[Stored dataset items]
________________________
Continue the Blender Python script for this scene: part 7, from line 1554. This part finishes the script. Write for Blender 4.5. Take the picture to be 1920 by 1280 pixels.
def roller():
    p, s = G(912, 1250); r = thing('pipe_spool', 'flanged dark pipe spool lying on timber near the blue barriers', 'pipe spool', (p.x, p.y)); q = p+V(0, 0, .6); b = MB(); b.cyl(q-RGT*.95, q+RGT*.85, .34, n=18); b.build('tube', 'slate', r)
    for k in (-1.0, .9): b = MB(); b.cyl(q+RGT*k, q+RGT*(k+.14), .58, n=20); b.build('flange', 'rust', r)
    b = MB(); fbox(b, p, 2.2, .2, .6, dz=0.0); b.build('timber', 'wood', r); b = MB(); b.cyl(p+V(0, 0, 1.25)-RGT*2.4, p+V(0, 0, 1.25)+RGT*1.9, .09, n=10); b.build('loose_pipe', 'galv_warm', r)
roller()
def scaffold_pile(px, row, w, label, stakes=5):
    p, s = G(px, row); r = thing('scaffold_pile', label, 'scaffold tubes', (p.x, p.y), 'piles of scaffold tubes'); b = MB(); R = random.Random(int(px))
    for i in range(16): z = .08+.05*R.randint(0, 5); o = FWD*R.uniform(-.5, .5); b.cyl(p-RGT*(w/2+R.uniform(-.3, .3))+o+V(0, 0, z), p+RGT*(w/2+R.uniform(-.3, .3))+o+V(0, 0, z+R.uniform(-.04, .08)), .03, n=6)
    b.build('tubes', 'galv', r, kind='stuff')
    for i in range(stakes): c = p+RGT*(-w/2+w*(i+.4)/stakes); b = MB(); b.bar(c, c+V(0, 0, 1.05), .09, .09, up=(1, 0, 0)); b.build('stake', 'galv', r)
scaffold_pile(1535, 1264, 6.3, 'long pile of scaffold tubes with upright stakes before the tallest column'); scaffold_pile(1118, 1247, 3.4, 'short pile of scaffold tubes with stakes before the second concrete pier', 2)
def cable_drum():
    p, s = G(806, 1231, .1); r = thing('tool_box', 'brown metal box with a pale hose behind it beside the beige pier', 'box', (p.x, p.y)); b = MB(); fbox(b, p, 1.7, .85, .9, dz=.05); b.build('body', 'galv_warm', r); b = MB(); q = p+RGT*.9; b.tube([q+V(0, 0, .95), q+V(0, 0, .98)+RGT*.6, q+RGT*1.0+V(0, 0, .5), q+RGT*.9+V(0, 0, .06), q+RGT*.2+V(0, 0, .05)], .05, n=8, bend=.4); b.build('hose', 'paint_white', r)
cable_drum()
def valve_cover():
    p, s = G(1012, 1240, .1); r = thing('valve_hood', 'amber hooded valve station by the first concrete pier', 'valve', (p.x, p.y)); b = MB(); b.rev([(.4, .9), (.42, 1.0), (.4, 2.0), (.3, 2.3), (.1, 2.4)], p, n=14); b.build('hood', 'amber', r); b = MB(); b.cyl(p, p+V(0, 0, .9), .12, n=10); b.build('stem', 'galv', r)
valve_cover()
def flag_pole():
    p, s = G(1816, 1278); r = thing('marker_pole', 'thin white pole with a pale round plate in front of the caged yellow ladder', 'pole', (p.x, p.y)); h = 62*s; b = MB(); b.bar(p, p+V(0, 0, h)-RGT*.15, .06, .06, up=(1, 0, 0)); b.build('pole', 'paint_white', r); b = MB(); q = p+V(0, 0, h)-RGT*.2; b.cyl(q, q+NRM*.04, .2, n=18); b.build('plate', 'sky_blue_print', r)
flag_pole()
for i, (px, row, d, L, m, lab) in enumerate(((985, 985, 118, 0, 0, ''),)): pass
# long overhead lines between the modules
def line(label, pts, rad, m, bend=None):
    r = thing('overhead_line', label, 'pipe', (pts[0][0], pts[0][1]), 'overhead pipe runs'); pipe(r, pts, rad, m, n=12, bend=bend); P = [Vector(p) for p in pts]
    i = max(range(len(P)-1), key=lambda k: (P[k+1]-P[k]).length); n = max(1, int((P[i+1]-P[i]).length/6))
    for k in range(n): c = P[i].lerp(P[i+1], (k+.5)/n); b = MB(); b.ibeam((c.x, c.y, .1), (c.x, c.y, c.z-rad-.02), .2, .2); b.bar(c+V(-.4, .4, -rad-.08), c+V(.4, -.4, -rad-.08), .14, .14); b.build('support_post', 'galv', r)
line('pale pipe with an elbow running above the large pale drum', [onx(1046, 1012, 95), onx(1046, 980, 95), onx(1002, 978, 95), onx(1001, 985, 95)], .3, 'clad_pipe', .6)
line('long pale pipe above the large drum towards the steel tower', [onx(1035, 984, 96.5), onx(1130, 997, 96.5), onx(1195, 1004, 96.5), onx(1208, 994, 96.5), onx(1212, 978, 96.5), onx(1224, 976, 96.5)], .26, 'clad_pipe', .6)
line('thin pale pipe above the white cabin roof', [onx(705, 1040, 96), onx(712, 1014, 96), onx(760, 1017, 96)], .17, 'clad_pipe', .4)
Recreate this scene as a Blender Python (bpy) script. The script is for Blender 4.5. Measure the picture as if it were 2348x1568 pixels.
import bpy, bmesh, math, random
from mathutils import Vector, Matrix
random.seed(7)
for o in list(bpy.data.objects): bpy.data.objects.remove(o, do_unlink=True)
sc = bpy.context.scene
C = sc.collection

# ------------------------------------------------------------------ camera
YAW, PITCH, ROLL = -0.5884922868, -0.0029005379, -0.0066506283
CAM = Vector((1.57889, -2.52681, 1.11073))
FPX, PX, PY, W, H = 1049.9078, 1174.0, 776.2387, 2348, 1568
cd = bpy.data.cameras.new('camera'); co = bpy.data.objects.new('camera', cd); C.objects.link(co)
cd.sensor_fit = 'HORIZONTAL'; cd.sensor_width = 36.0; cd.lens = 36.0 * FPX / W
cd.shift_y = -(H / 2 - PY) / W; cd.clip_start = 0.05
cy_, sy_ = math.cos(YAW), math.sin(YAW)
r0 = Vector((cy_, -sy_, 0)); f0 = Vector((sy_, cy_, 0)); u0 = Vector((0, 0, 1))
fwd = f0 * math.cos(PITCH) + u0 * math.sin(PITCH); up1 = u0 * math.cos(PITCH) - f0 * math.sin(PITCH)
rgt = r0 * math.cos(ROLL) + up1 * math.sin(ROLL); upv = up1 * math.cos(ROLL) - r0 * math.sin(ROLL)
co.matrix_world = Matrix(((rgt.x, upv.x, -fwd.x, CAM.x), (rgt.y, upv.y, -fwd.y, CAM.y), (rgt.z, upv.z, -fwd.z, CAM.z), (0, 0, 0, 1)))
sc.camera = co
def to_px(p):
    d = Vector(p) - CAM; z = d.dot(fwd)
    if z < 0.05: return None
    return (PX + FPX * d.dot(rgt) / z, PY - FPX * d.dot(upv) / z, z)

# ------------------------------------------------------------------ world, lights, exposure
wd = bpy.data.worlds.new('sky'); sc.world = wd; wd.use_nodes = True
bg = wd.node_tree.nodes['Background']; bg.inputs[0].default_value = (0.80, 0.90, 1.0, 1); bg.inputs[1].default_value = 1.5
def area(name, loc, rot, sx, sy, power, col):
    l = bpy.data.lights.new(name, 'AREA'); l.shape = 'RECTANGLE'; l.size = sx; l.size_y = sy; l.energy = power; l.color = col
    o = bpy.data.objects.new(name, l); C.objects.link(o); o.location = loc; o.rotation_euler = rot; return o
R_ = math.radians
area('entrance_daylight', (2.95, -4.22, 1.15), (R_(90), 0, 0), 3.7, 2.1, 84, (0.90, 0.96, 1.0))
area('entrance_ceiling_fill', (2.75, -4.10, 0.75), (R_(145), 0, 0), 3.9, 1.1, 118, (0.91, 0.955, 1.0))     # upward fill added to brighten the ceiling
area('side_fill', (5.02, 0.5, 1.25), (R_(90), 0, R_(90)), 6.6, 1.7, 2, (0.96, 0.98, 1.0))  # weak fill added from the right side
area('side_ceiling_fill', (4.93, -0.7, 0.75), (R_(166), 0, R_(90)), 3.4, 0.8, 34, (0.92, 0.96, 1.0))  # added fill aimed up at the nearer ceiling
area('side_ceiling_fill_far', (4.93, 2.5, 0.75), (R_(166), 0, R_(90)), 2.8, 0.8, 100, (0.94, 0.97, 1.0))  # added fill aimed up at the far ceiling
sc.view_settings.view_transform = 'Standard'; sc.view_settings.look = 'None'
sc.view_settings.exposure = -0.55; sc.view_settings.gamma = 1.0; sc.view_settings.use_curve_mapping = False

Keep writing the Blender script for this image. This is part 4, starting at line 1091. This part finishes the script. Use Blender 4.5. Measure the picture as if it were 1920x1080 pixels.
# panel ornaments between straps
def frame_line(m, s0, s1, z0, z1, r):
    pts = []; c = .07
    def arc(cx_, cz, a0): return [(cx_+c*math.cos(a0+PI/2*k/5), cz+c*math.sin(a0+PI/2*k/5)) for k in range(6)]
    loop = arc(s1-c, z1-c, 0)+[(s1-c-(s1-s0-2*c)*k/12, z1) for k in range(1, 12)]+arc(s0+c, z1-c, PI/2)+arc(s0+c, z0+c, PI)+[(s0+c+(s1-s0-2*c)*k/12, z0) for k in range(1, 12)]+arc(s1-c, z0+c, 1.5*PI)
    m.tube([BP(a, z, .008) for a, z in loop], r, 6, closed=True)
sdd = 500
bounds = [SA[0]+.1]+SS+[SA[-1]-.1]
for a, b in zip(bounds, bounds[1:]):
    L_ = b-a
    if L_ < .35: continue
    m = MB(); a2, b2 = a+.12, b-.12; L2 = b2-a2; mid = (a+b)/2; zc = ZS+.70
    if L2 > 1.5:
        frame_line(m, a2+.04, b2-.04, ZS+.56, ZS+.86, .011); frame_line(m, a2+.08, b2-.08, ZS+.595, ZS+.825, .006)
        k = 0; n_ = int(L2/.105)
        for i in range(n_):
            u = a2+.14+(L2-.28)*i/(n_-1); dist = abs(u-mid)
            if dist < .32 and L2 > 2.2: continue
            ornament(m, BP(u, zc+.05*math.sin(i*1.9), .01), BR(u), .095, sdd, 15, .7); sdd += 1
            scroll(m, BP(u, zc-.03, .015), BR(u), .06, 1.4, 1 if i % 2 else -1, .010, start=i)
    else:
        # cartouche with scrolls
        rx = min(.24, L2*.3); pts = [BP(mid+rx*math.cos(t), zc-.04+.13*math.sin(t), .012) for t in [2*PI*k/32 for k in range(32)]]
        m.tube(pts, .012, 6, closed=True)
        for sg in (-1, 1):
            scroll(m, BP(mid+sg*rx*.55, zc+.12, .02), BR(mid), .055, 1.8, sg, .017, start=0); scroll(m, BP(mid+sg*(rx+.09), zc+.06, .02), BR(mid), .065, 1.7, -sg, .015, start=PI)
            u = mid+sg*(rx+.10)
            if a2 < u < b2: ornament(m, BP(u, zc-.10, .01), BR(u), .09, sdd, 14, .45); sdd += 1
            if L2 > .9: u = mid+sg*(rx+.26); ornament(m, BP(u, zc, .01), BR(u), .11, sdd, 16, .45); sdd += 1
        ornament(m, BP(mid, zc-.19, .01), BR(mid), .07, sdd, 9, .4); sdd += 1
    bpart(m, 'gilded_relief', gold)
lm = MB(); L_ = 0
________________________
§ WHAT YOU HAVE TO DO: Retype, in the same exact form, the lines of the material above from the line holding "Recreate this scene" through the line holding "C = sc.collection".

§ RESULT:
Recreate this scene as a Blender Python (bpy) script. The script is for Blender 4.5. Measure the picture as if it were 2348x1568 pixels.
import bpy, bmesh, math, random
from mathutils import Vector, Matrix
random.seed(7)
for o in list(bpy.data.objects): bpy.data.objects.remove(o, do_unlink=True)
sc = bpy.context.scene
C = sc.collection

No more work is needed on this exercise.